Sensitive data: USER and PASSWORD are credentials that must be encrypted using Encrypt.exe before storing in Connector.config. Do not store plain-text credential values.

Operations

Monitoring: The connector writes a log entry for each job and retrieves AMT job output when the job completes. Output is accessible through the JORS system in OpCon.

Alerts: Configure OpCon job failure criteria to treat exit code 4 (DONE) as success. All other AMT completion codes indicate non-successful states. See Asysco AMT job definitions for the complete list.

Performance and scaling: Deploy one connector instance per AMT environment. Tune STATUS_CHECK_POLL_INTERVAL and STATUS_CHECK_INITIAL_POLL_DELAY in Connector.config to balance polling frequency against AMT web server load.

FAQs

Can OpCon trigger AMT jobs independently of the AMT internal scheduler?
Yes. OpCon inserts job execution definitions directly into the AMT database and adds them to the AMT Batch Scheduler queue. OpCon controls the trigger timing.

Does the connector maintain a persistent connection to the AMT server?
No. The connector communicates with the AMT web server when submitting a job and when polling for status. It does not maintain a persistent connection between requests.
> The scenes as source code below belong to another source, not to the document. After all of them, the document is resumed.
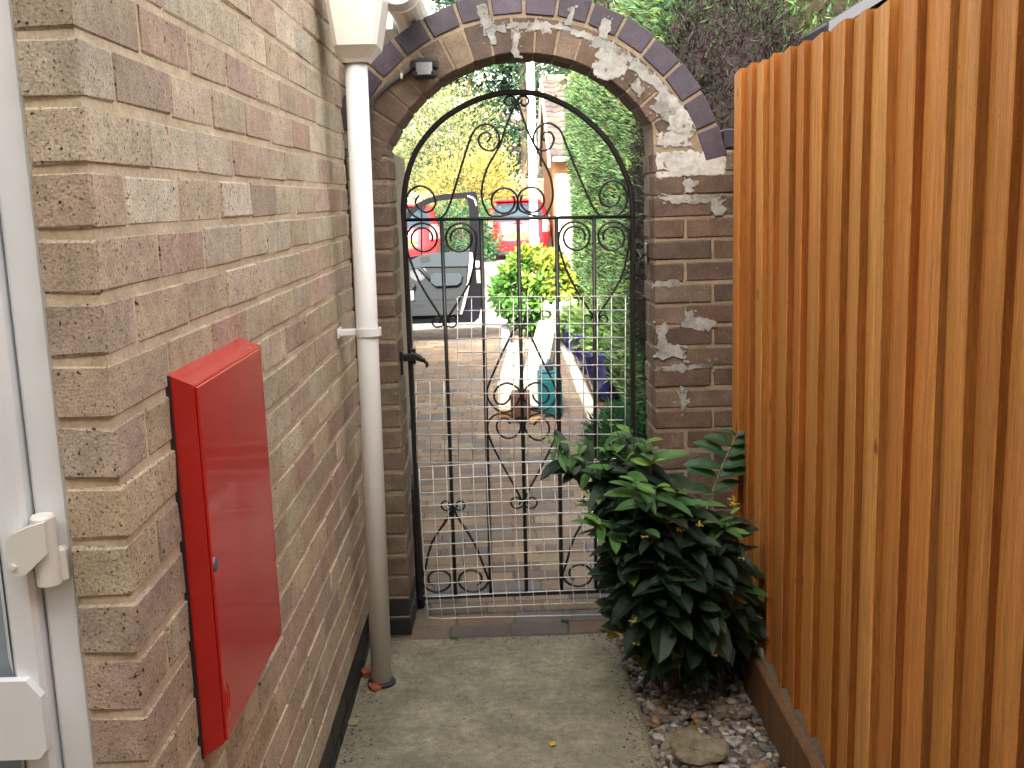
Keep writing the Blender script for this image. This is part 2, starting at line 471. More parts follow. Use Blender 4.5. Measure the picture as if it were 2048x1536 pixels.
# the rest of the house body behind these faces and its roof; unseen wing and rear block are added to shade the passage
def simple_wall(m, x0, x1, y0, y1, z0, z1, c=(.34, .27, .2)): m.add(*cbox(x0, x1, y0, y1, z0, z1, .004), c)
mb = MB()
simple_wall(mb, -7.2, -.70, 1.36, 5.6, -.04, 2.11)
simple_wall(mb, -.70, -.58, 3.46, 5.6, -.04, 2.11)
simple_wall(mb, -7.2, -1.72, WY + .004, 1.358, -.04, 2.11)
simple_wall(mb, -1.72, -.80, WY + .01, 1.358, 2.06, 2.11)
simple_wall(mb, -7.2, -2.3, -7.0, 1.23, -.04, 2.40)  # unseen yard wing, added to block sun on the fence
simple_wall(mb, -7.2, 5.0, -9.0, -2.6, -.04, 4.9, (.40, .34, .28))  # unseen rear block, added to keep sun off the passage
mb.build("outer_and_shade_walls", WALLP, house)
def roof(m, x0, x1, y0, y1, ze, zr, axis):
    if axis == 'Y':
        xm = (x0 + x1) / 2
        m.add(*prism([(x0, ze), (xm, zr), (x1, ze), (x1, ze + .09), (xm, zr + .10), (x0, ze + .09)], y0, y1), (.12, .075, .055))
mb = MB()
roof(mb, -7.4, -.52, 1.16, 5.75, 2.12, 3.7, 'Y')
roof(mb, -7.42, -2.08, -2.45, 1.15, 2.42, 4.6, 'Y')  # roof of the added wing
mb.add(*prism([(-7.4, 4.92), (5.2, 4.92), (3.2, 6.3), (-5.8, 6.3)], -8.8, -2.5), (.12, .075, .055))  # roof of the added rear block, also there for shade
mb.build("roof", TILE, house)

# door frame, leaf and hinge at the far left
df = MB(); df.add(*cbox(FX - .044, FX, WY + .010, WY + .075, -.0, 2.05, .005)); df.add(*cbox(-1.70, FX - .044, WY + .012, WY + .075, 2.0, 2.05, .005))
df.add(*cbox(-1.72, -1.66, WY + .012, WY + .075, -.0, 2.0, .005))
df.build("door_frame", WHITEP, house)
dl = MB()
for (a, b, z0, z1) in ((-.628, FX - .047, .02, 1.99), (-1.655, -1.54, .02, 1.99), (-1.54, -.628, 1.87, 1.99), (-1.54, -.628, .02, .20)):
    dl.add(*cbox(a, b, WY - .006, WY + .062, z0, z1, .006))
leaf = dl.build("door", WHITEP, house)
gb = MB()
# sloped glazing beads and mid rail
RZ1, RZ0 = aty(10, 1350, WY)[2], aty(10, 1505, WY)[2]
for z0, z1 in ((.20, RZ0), (RZ1, 1.87)):
    gb.add([(-.628, WY - .004, z0), (-.628, WY - .004, z1), (-.640, WY + .012, z1 - .016), (-.640, WY + .012, z0 + .016)], [(0, 1, 2, 3)])
gb.add(*prism([(-1.54, RZ0), (-.600, RZ0), (-.590, RZ0 + .012), (-.590, RZ1 - .022), (-.606, RZ1), (-1.54, RZ1)], WY - .020, WY - .0065))
gb.build("glazing_rail", WHITEP, leaf)
pg = MB(); pg.add(*cbox(-1.54, -.6285, WY + .014, WY + .03, .2005, RZ0 + .03, .001)); pg.add(*cbox(-1.54, -.6285, WY + .014, WY + .03, RZ1 - .03, 1.8695, .001))
pg.build("glass_pane", UGLASS, leaf)
# hinge: barrel on the frame + arm folded round to the leaf
h0 = aty(105, 1030, WY - .012); h1 = aty(120, 1170, WY - .012)
hb = MB()
zt, zb_ = h0[2], h1[2]
hxx = FX - .030
def rbar(x0, x1, y0, y1, z0, z1, c=.006): return cbox(x0, x1, y0, y1, z0, z1, c)
hb.add(*lathe([(.0125, zb_), (.0145, zb_ + .002), (.0145, zt - .003), (.012, zt)], (hxx + .006, WY - .010, 0), 20))
hb.add(*rbar(hxx - .014, hxx + .026, WY - .006, WY + .011, zb_, zb_ + .045, .004))
hinge = hb.build("hinge", CREAMP, house, smooth=False)
ha = MB()
poly = [(hxx + .016, zt - .004), (hxx - .006, zt - .010), (hxx - .026, zt - .019), (hxx - .032, zt - .025), (hxx - .032, zb_ + .030), (hxx - .027, zb_ + .019), (hxx - .012, zb_ + .021), (hxx + .016, zb_ + .046)]
ha.add(*prism(poly, WY - .030, WY - .007))
ha.add(*lathe([(.0035, -.0022), (.0035, .001)], (hxx - .026, WY - .031, zt - .058), 12, 'Y'))
ha.build("hinge_arm", CREAMP, hinge)

# ================================================================== GAS METER CABINET
A = atx(340.5, 752.6, WX); B = atx(479, 668, WX); Cc = atx(400, 1527, WX)
gy0, gy1, gz1, gz0 = (A[1] + Cc[1]) / 2, B[1], (A[2] + B[2]) / 2, Cc[2] - .0
GD = .040
fx = WX + GD
gas = thing("meter_cabinet", "glossy red metal meter cabinet fixed low on the brick wall", "cabinet", (WX, gy0, gz0))
mb = MB()
def yprism(poly, y0, y1):
    n_ = len(poly); V = [(p[0], y0, p[1]) for p in poly] + [(p[0], y1, p[1]) for p in poly]
    return V, [tuple(range(n_)), tuple(range(n_, 2 * n_))[::-1]] + [(i, n_ + i, n_ + (i + 1) % n_, (i + 1) % n_) for i in range(n_)]
mb.add(*yprism([(WX - .002, gz0), (fx - .006, gz0 + .024), (fx - .0045, gz0 + .0265), (fx - .0045, gz1 - .0185), (fx - .006, gz1 - .0165), (WX - .002, gz1)], gy0, gy1))
mb.build("case", REDM, gas)
mb = MB(); mb.add(*cbox(fx - .0044, fx, gy0 + .0004, gy1 - .024, gz0 + .027, gz1 - .019, .0018))
gdoor = mb.build("door", REDM, gas)
k = atx(430, 1128, fx)
mb = MB(); mb.add(*lathe([(.0105, -.002), (.0105, .0022), (.008, .0028)], (fx, k[1], k[2]), 16, 'X')); kn = mb.build("latch", mat("steel_latch", (.3, .32, .42), .3, metal=.8), gdoor)
k = atx(455, 1400, fx)
mb = MB(); mb.add(*tube([(fx - .0005, k[1] + .012 * math.cos(a), k[2] + .026 * math.sin(a)) for a in np.linspace(0, 6.28, 18)], .0016, 5)); mb.add(*tube([(fx - .0005, k[1], k[2] - .012), (fx - .0005, k[1], k[2] + .012)], .002, 5))
mb.build("embossed_mark", REDM, gdoor)
for zz in (gz1 - .15, gz0 + .17):
    mb = MB(); mb.add(*tube([(fx - .0035, gy1 - .020, zz), (fx - .0035, gy1 - .020, zz + .05)], .0032, 8)); mb.build("hinge", REDM, gas)
mb = MB(); mb.add(*cbox(WX - .004, WX + .0035, gy0 - .0042, gy0 - .0002, gz0 + .002, gz1 - .001, .001)); mb.build("sealant_bead", DARKP, gas)

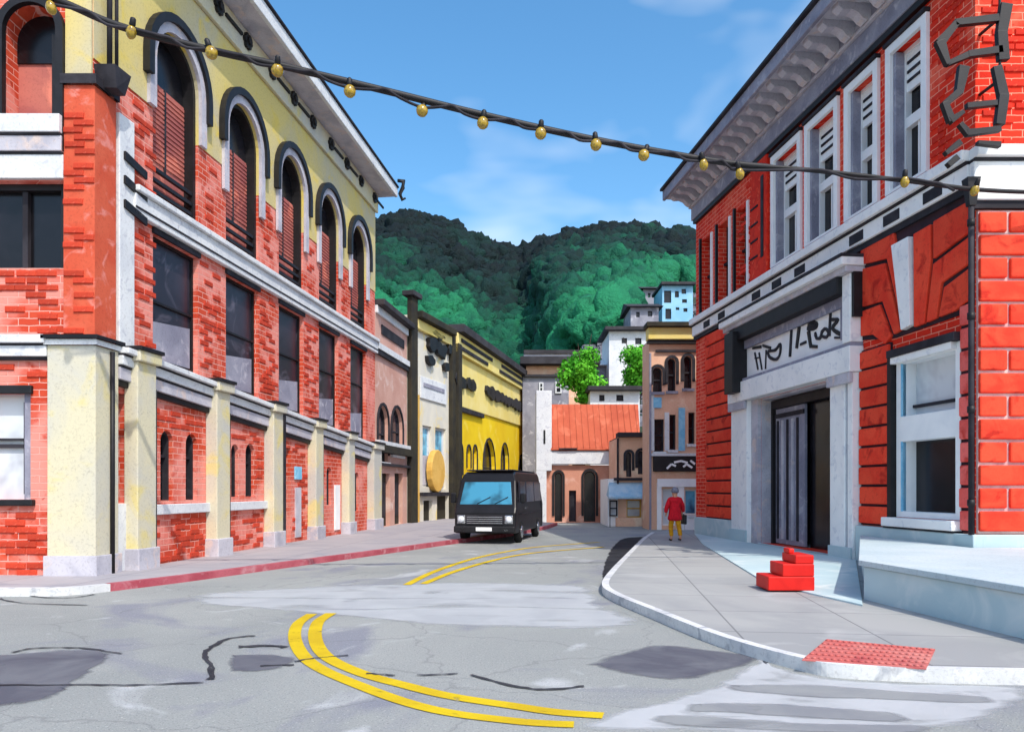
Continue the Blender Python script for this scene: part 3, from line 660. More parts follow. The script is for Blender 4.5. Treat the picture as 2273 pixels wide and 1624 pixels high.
# arched windows
for i, c in enumerate(cent):
    w = MB().fprism(FA, AO, arch_ring(c, HW + .20, HW + .38, 10.5, VS), .02, .18).build('arch_moulding', 'iron_black', A)
    MB().fprism(FA, AO, arch_ring(c, HW + .0, HW + .24, 9.3 if i else 9.9, VS), .021, .10).build('arch_band', 'stone_lilac_light', A)
    MB().fprism(FA, AO, arch_ring(c, HW - .10, HW - .001, V0, VS), -.34, -.06).build('window_frame', 'iron_black', A)
    g = MB().fprism(FA, AO, arch_poly(c, HW, 10.75, VS, 14), -.5, -.32).build('pane', 'glass_dark', A)
    s = MB().fprism(FA, AO, rect_poly(c - HW, c + HW, V0, 10.75), -.5, -.30).build('shutter', 'shutter_brown', A)
    b = MB()
    for k in range(16): b.fbox(FA, AO, c - HW + .12, c + HW - .12, 9.0 + k * .108, 9.0 + k * .108 + .06, -.30, -.275)
    b.build('louvre', 'shutter_brown', s, kind='stuff')
    part(FA, AO, s, 'meeting_rail', 'trim_charcoal', c - .03, c + .03, V0 + .9, 10.75, -.30, -.265)
    for k in range(3): part(FA, AO, A, 'guard_rail', 'iron_black', c - HW + .02, c + HW - .02, 8.18 + k * .24, 8.26 + k * .24, -.16, -.08)
    # second floor window
    v0 = win2[i][1]
    p2 = MB().fprism(FA, AO, [(c - HW, led(c - HW) + .1), (c + HW, led(c + HW) + .1), (c + HW, 7.22), (c - HW, 7.22)], -.5, -.18).build('pane', 'glass_void', A)
    q = MB(); q.fprism(FA, AO, [(c - HW, led(c - HW) + .1), (c + HW, led(c + HW) + .1), (c + HW, 7.22), (c - HW, 7.22)], -.18, -.12,
                       [[(c - HW + .06, led(c) + .2), (c + HW - .06, led(c) + .2), (c + HW - .06, 5.8), (c - HW + .06, 5.8)], [(c - HW + .06, 5.85), (c + HW - .06, 5.85), (c + HW - .06, 7.15), (c - HW + .06, 7.15)]])
    q.build('sash', 'iron_black', p2)
    MB().fprism(FA, AO, [(c - HW + .1, led(c - HW) + .2), (c + HW - .1, led(c + HW) + .2), (c + HW - .1, led(c) + 1.15), (c - HW + .1, led(c) + 1.0)], -.18, -.15).build('blind', 'stone_lilac', p2)
    part(FA, AO, A, 'lintel_strip', 'trim_charcoal', c - HW - .04, c + HW + .04, 7.222, 7.34, -.02, .06)
# string courses
part(FA, AO, A, 'string_course', 'stone_white', 1.1, LEN + .02, 7.36, 7.82, 0, .14, bev=.02)
part(FA, AO, A, 'sill_course', 'stone_white', 1.1, LEN + .02, 7.822, 7.95, 0, .22, bev=.02)
part(FA, AO, A, 'course_shadow_moulding', 'trim_charcoal', 1.1, LEN, 7.48, 7.52, .14, .158)
part(FA, AO, A, 'quoin_strip', 'stone_white', .66, 1.14, 4.53, 9.2, 0, .09, bev=.015)
for k in range(3): part(FA, AO, A, 'iron_clamp', 'iron_black', .78, 1.5, 7.5 + k * .48, 7.66 + k * .48, .09, .14, dv=-.18)
# shopfront ledge, sloping with the street
for (a, b, w, mt, nm) in ((-.72, -.60, .10, 'iron_black', 'ledge_shadow_strip'), (-.597, -.36, .16, 'stone_lilac_light', 'ledge_fascia'), (-.358, -.315, .18, 'trim_charcoal', 'ledge_bead'), (-.312, -.13, .22, 'stone_white', 'ledge_band'), (-.128, -.095, .25, 'trim_charcoal', 'ledge_bead'), (-.092, .02, .34, 'stone_white', 'ledge_cap')):
    part(FA, AO, A, nm, mt, .58, LEN + .03, 4.55 + a, 4.55 + b, 0, w, SL, bev=.012)
for i in range(6):
    u = B0 + BW * i; u0, u1 = (u - .32, u + .32) if i < 5 else (u - .5, LEN + .01)
    part(FA, AO, A, 'pilaster', 'stucco_cream', u0, u1, 0, 4.55 + SL * u - .16, 0, .30, bev=.02)
    part(FA, AO, A, 'pilaster_cap', 'stucco_cream', u0 - .06, u1 + .06, 4.55 + SL * u - .158, 4.55 + SL * u + .06, 0, .40, bev=.02)
    part(FA, AO, A, 'cap_flashing', 'iron_black', u0 - .09, u1 + .09, 4.55 + SL * u + .062, 4.55 + SL * u + .14, 0, .44, bev=.01)
    part(FA, AO, A, 'pilaster_shade_base', 'stone_lilac_light', u0 - .05, u1 + .05, 0, .55, 0, .36, bev=.02)  # grey block stands in for the shade on the lower pilaster
    part(FA, AO, A, 'corner_bead', 'trim_charcoal', u1 + .001, u1 + .035, .55, 3.9 + SL * u, .0, .29)
for k, (c, hw, a, b) in enumerate(low):
    p = MB().fprism(FA, AO, arch_poly(c, hw, a, b, 8), -.5, -.22).build('pane', 'glass_dark', A)
    MB().fprism(FA, AO, arch_ring(c, hw - .06, hw - .001, a, b, 8), -.22, -.1).build('sash', 'trim_charcoal', p)
    part(FA, AO, p, 'transom', 'trim_charcoal', c - hw, c + hw, (a + b) / 2 + .3, (a + b) / 2 + .36, -.22, -.14)
for (a, b) in ((1.72, 4.1), (4.84, 7.24)): part(FA, AO, A, 'window_sill', 'stone_white', a, b, 1.2, 1.42, 0, .12, bev=.015)
part(FA, AO, A, 'pane', 'glass_dark', .62, 1.0, 1.5, 3.66, -.5, -.2)
part(FA, AO, A, 'panel', 'stone_white', .6, 1.02, .1, 1.46, 0, .05, bev=.01)
d = part(FA, AO, A, 'door', 'trim_charcoal', 7.95, 9.0, .14, 3.0, -.5, -.3)
part(FA, AO, d, 'door_panel', 'iron_black', 8.06, 8.44, .4, 2.3, -.3, -.27, bev=.01); part(FA, AO, d, 'door_panel', 'iron_black', 8.52, 8.9, .4, 2.3, -.3, -.27, bev=.01)
part(FA, AO, d, 'handle', 'chrome', 8.46, 8.5, 1.05, 1.3, -.3, -.22)
part(FA, AO, A, 'downpipe', 'trim_charcoal', 7.78, 7.9, .1, 3.9, .0, .34)
part(FA, AO, A, 'plaque', 'plaque_blue', 9.25, 9.75, 2.05, 2.45, 0, .05, bev=.01)
part(FA, AO, A, 'notice_board', 'stone_lilac_light', 9.3, 9.72, .25, 1.8, 0, .04)
part(FA, AO, A, 'notice_board', 'paint_white', 12.7, 13.2, .3, 1.9, 0, .04)
# eaves
part(FA, AO, A, 'frieze', 'stucco_cream', -.3, LEN + .1, 13.2, 13.94, .02, .12, bev=.02)
part(FA, AO, A, 'soffit', 'stone_lilac_light', -.8, LEN + .35, 13.952, 14.05, -1, .74)
part(FA, AO, A, 'eave_fascia', 'stone_white', -.85, LEN + .4, 13.94, 14.32, .742, .86, bev=.02)
part(FA, AO, A, 'gutter', 'trim_charcoal', -.85, LEN + .42, 14.322, 14.40, .6, .92, bev=.02)
b = MB(); a_ = [(-.9, -1.5, 14.4), (LEN + .4, -1.5, 14.4)]
b.slab([(p.x - AO.x, p.y - AO.y) for p in (FA.P(-.85, .6, 0), FA.P(LEN + .4, .6, 0), FA.P(LEN + .4, -9, 0), FA.P(-.85, -9, 0))], 14.06, 14.36); b.build('roof', 'roof_dark', A)
for k, u in enumerate((-.1, 1.45, 2.9, 4.4, 5.9, 7.4, 8.9, 10.4, 12.0, 13.6, 15.2, 16.9)):
    r_ = MB()
    for j in range(6):
        t = j * math.pi / 3; uu = u + .13 * math.cos(t); vv = 13.62 + .13 * math.sin(t)
        r_.fprism(FA, AO, [(uu + .085 * math.cos(q * math.pi / 4), vv + .085 * math.sin(q * math.pi / 4)) for q in range(8)], .12, .2)
    r_.fprism(FA, AO, [(u + .1 * math.cos(q * math.pi / 4), 13.62 + .1 * math.sin(q * math.pi / 4)) for q in range(8)], .12, .25)
    r_.build('rosette', 'iron_black', A)
    if k % 3 != 1: part(FA, AO, A, 'iron_tie', 'iron_black', u + .35, u + 1.2, 13.60, 13.68, .12, .18)
fin = MB(); pf = FA.P(LEN + .42, .85, 13.9) - AO
fin.tube([pf + Vector((0, 0, .75)), pf + Vector((.25, .0, .72)), pf + Vector((.22, 0, .45)), pf + Vector((.1, 0, .2)), pf + Vector((.2, 0, -.05)), pf + Vector((.34, 0, .02))], [.07, .1, .09, .08, .08, .04], 6); fin.build('scroll_finial', 'iron_black', A)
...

What happens if the AMT web server is unavailable when a job is triggered?
The connector fails to submit the job. Configure OpCon retry logic or failure notifications to handle this scenario.

Examples

Scenario: An OpCon schedule triggers an AMT batch job each weekday at 06:00. The connector submits the job to the AMT Batch Scheduler queue, polls for status at the configured interval, and returns the AMT completion code to OpCon. On exit code 4 (DONE), dependent OpCon jobs proceed. On any other code, an OpCon event notifies the operations team.

Glossary

AMTOpCon interface — The RESTful web services API jointly developed by SMA and Asysco that allows OpCon to communicate directly with the AMT database for job submission, status monitoring, and log retrieval.

AMT Batch Scheduler — The scheduling component within the Asysco LION environment that processes submitted jobs and manages the batch queue.

Completion code — The exit code returned by the AMT environment when a job finishes, indicating the job's final state. Exit code 4 (DONE) is the only successful completion state.

JORS — Job Output Retrieval System; the OpCon service that stores and serves job log output. AMT job logs are automatically attached to OpCon job logs through the connector.